Review | Partying in the midst of mass murder in ‘Here There Are Blueberries’

Elizabeth Stahlmann in "Here There Are Blueberries" at New York Theatre Workshop.
Elizabeth Stahlmann in “Here There Are Blueberries” at New York Theatre Workshop.
Photo by Matthew Murphy

So many photographs (usually of ordinary people doing ordinary things at ordinary places) are posted onto social media nowadays, but how many of those photographs will actually survive in time if there are no physical copies? And if the photos do survive, might they actually seem shocking to future generations? This is a theme in two plays currently running in New York – both excellent, yet both very different.

In Branden Jacobs-Jenkins’ entertaining dark comedy “Appropriate,” three adult siblings, who are visiting their family’s decaying plantation home in Arkansas before it is sold off, discover an album of photographs that appear to depict African Americans being subjected to horrible physical abuse, which raises questions about where they came from, what this means about their late father (who apparently collected them), and what they should do about them, including whether to destroy them, donate them to a museum or even sell them.

On the other hand, “Here There Are Blueberries,” a new docudrama conceived, directed, and co-written by Moisés Kaufman of the Tectonic Theater Project (“The Laramie Project”), which is now receiving its Off-Broadway premiere at New York Theatre Workshop, dramatizes what actually happened in 2007 when an archivist at the United States Holocaust Memorial Museum came upon a mysterious album of Nazi officers and administrative employees relaxing and engaging in recreational activities while stationed at Auschwitz. It is now known as the Höcker Album (named after Karl Höcker, the Nazi officer who is believed to have made the album).

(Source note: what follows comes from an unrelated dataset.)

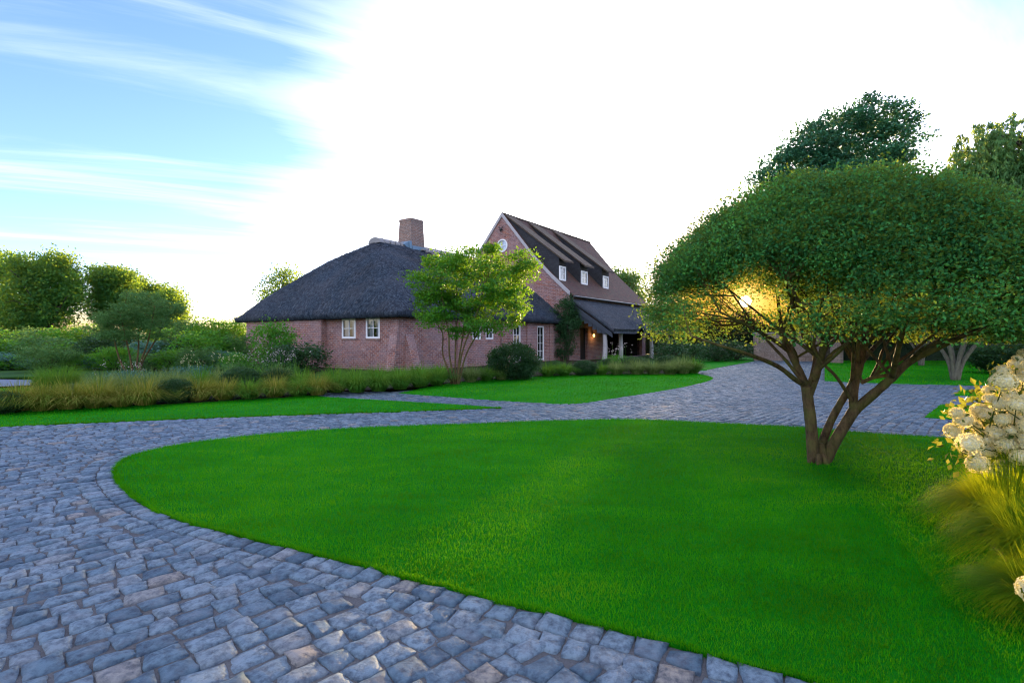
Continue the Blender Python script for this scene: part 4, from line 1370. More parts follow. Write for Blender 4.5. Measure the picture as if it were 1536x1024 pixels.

The 90-minute play (which was recently named as a finalist for the 2024 Pulitzer Prize for Drama) is not unlike an unusually engrossing lecture and well-designed Powerpoint presentation (in which the original images from the album are projected onto various surfaces) combined with short scenes in which the ensemble cast (led by Elizabeth Stahlmann and Kathleen Chalfant) portrays museum employees, historical figures, and a few family members.

The questions raised by the photographs are numerous and complicated. In addition to determining the basic facts over who and what is being shown in them, the employees question what the museum should do with the photographs (would exhibiting it serve to glorify the victimizers?) and what the photographs reveal about people who participate in crimes against humanity (who otherwise appear as happy teens or bureaucrats who eat blueberries, sing songs, enjoy the weather, and celebrate the holidays).

The photographs in the Höcker Album do not depict any of the camp’s prisoners – such that it might be mistaken for an ordinary family scrapbook. It serves as a disturbing counterpoint to the Lili Jacob Album, which was discovered upon the liberation of Auschwitz and depicts Jews as they arrived at the camp on the trains and were selected for either hard labor or immediate murder.

“Here There Are Blueberries” shares a lot in common with the musical “Cabaret,” which is currently being revived on Broadway and which is set in Weimar Germany and suggests how the Nazis took power through a weary population that either celebrated Hitler or passively failed to take action against the new regime. Like “Cabaret,” “Here There Are Blueberries” is meant to serve as a warning shot that “it can happen here” and that it is not so difficult to become an accessory to a larger, very dangerous movement that one day will cause bewilderment and shame.

New York Theatre Workshop, 79 East 4th St., nytw.org. Through June 30.